Large gifts and inheritance transactions are a great way to pass on wealth, but they do come with responsibilities. It's important to understand that, just like there are IRS regulations, there are SEC filing requirements that need to be met for these transactions to be valid and to avoid hefty fees.

The Securities and Exchange Commission (SEC) has established a set of rules and financial disclosure requirements regarding gifting or inheritance transactions involving large amounts of money or securities. These rules require the person receiving the gift to follow certain filing requirements. Doing so helps report vital information, such as changes in ownership status, to the SEC. These filing requirements mainly apply when a large amount of money or securities is passed from one individual to another without involving any exchange of payment by either party. Below is everything you need to know about staying in compliance when receiving large gifts and inheritance transactions.

Receiving Securities

Securities refer to stocks, bonds, and other investments that are traded on the market. If you receive a gift or inheritance involving securities, there are several steps to follow in order to remain compliant. While there are no inheritance tax laws that say your securities need to be taxed, you do need to file certain forms. Below are some steps to take to avoid fines, penalties, and to ensure investors are properly informed.

File Form 4

File Form 4 with the SEC as soon as possible after receiving the gift or inheritance. Form 4 is used to report any changes in ownership when an insider inherits securities or establishes a trust that holds their company's securities.
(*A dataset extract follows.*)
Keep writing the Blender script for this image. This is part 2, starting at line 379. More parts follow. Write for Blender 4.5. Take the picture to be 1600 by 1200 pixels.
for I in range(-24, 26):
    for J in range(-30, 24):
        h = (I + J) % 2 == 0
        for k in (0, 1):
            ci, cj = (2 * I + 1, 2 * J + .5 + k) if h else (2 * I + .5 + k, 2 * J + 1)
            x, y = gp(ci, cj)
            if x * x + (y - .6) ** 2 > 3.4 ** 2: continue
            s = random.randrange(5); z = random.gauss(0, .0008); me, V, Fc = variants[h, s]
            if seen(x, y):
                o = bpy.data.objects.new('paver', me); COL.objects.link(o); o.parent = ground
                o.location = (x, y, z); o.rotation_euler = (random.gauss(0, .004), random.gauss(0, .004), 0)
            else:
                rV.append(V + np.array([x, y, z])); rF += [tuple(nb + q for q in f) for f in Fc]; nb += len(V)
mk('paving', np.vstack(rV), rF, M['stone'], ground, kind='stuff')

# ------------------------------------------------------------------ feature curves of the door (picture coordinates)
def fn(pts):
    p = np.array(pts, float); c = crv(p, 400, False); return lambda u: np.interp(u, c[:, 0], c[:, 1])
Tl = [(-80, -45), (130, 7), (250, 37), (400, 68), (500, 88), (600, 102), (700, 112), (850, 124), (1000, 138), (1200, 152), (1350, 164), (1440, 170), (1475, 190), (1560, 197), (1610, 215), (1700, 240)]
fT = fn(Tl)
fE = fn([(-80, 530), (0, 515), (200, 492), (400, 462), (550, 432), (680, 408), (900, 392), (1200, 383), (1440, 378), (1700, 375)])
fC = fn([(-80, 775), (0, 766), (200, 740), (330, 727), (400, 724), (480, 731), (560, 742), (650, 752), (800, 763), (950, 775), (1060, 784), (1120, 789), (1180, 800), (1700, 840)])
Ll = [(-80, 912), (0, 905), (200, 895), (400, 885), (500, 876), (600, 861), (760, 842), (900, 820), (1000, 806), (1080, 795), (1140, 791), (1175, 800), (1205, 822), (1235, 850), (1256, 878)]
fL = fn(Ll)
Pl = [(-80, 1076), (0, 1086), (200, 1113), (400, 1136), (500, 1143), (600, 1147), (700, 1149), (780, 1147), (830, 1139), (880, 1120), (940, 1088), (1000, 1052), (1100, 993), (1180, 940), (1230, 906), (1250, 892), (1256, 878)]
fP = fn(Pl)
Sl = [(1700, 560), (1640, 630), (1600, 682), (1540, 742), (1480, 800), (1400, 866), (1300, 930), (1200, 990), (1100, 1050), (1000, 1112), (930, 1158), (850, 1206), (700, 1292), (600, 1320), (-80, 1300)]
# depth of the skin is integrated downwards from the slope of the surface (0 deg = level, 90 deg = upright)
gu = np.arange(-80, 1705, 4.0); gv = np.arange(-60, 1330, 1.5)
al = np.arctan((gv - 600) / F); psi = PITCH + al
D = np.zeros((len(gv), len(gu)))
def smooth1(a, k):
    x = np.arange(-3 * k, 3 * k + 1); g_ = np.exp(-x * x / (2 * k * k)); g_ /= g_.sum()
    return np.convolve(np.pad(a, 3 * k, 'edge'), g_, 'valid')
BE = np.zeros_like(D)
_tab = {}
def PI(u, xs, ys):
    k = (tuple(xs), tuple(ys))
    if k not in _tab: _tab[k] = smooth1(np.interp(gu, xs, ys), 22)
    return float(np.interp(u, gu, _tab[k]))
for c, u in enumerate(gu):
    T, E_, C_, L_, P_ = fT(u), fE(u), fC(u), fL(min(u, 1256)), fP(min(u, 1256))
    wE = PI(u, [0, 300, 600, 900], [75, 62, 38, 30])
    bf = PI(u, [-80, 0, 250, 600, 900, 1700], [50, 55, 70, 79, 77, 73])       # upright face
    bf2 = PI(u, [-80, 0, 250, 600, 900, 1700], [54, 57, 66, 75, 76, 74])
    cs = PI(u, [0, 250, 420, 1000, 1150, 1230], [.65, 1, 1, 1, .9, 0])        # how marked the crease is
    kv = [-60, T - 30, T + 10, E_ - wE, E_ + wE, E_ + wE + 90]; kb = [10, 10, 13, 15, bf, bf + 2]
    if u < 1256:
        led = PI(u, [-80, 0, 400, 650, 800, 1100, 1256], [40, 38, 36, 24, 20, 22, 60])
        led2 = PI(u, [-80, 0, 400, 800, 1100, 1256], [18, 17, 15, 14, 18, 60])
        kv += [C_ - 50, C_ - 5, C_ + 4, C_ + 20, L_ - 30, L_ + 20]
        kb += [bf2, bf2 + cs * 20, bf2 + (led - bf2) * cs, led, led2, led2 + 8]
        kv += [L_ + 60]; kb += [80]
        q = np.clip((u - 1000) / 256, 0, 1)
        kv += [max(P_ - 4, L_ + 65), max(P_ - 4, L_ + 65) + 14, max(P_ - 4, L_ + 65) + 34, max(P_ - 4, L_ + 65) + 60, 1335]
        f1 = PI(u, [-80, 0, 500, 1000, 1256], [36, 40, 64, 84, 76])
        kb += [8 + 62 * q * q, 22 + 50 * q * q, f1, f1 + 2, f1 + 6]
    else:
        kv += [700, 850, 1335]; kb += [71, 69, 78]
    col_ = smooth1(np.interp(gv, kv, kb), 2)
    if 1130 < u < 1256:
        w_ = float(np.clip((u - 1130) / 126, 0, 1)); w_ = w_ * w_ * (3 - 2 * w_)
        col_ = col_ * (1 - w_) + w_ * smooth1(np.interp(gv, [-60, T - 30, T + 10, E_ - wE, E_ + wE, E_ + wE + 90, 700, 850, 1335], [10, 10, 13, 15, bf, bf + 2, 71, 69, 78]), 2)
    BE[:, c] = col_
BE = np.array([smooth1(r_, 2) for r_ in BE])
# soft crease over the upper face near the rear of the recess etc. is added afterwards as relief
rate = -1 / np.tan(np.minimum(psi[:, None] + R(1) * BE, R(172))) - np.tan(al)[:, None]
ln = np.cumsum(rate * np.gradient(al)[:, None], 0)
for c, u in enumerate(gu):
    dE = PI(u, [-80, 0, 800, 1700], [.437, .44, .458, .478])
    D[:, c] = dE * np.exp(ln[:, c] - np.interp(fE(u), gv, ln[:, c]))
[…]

Some information you might find on Form 4 includes:

  • The date of the transaction
  • Details about the securities (e.g., type, quantity, price)
  • Names of all parties involved in the transaction
  • Gift valuation
  • Addresses of all parties involved in the transaction
  • Ticker or trading symbol, which is the stock symbol for publicly traded stocks

You might be asking yourself, what exactly is an insider, and do I qualify? An insider is someone who has access to confidential information about a company, such as an executive, director or major shareholder.

More importantly, insiders must report any transactions involving their company's securities. This can include gifting, inheriting, or selling securities. The purpose of filing Form 4 is to help inform investors and the public about ownership changes related to the issuer (company).

Some examples of insiders can include:

  • Family members of the insider
  • Entities that are controlled by an insider
  • Employees who have access to confidential information

The form also helps make sure that insiders don't take advantage of their privileged position in any way. For example, they can't use inside information to trade securities or give out stock options.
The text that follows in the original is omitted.